Here's why:Labor Day isn't possessed by Labour (incidentally, that Wikipedia article begins by saying 'Labor Day is an American federal holiday observed on the first Monday in September'. Given the date of your post, I imagine you're asking about the European version, known in the UK as 'Labour Day' - in early May).
It's a day marked to celebrate the power/nobility/worthiness/solidarity ... of Labour.
We have Mothers' Day to honor mothers, and Fathers' Day to honor fathers, and Veterans' Day to honor veterans. Yet with Labor Day, which honors those who labor, we have no apostrophe.

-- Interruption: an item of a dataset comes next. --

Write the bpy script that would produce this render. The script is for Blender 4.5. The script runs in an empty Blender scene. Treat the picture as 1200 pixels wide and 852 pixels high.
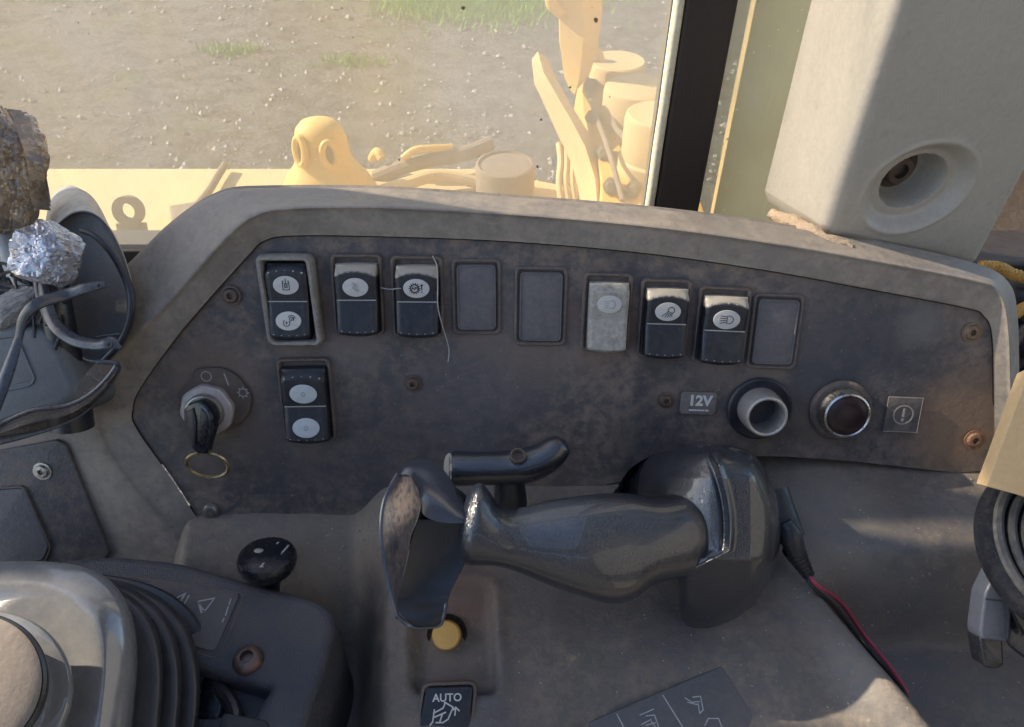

:up: Some time in the seventies, when Harold Wilson (Labour) was Prime Minister, there was a political kerfuffle about a change from 'Whit Monday' (a Church occasion and a Bank Holiday) to 'the early Spring Bank Holiday' (the first Monday in May). Opponents of the change argued (foolishly) that this change was a veiled recognition of an occasion that somehow belonged to the Labour Party.
I know people don't find it persuasive, but that's what "that's the idiomatic way to say it" comes down to. There is not a lot of logic in the way we handle these things. Generally, when one noun modifies another, we use the plain noun. Yet it's Veterans' Day. (Even less logically, many official sites have it has "Veteran's Day, as if there were only one.)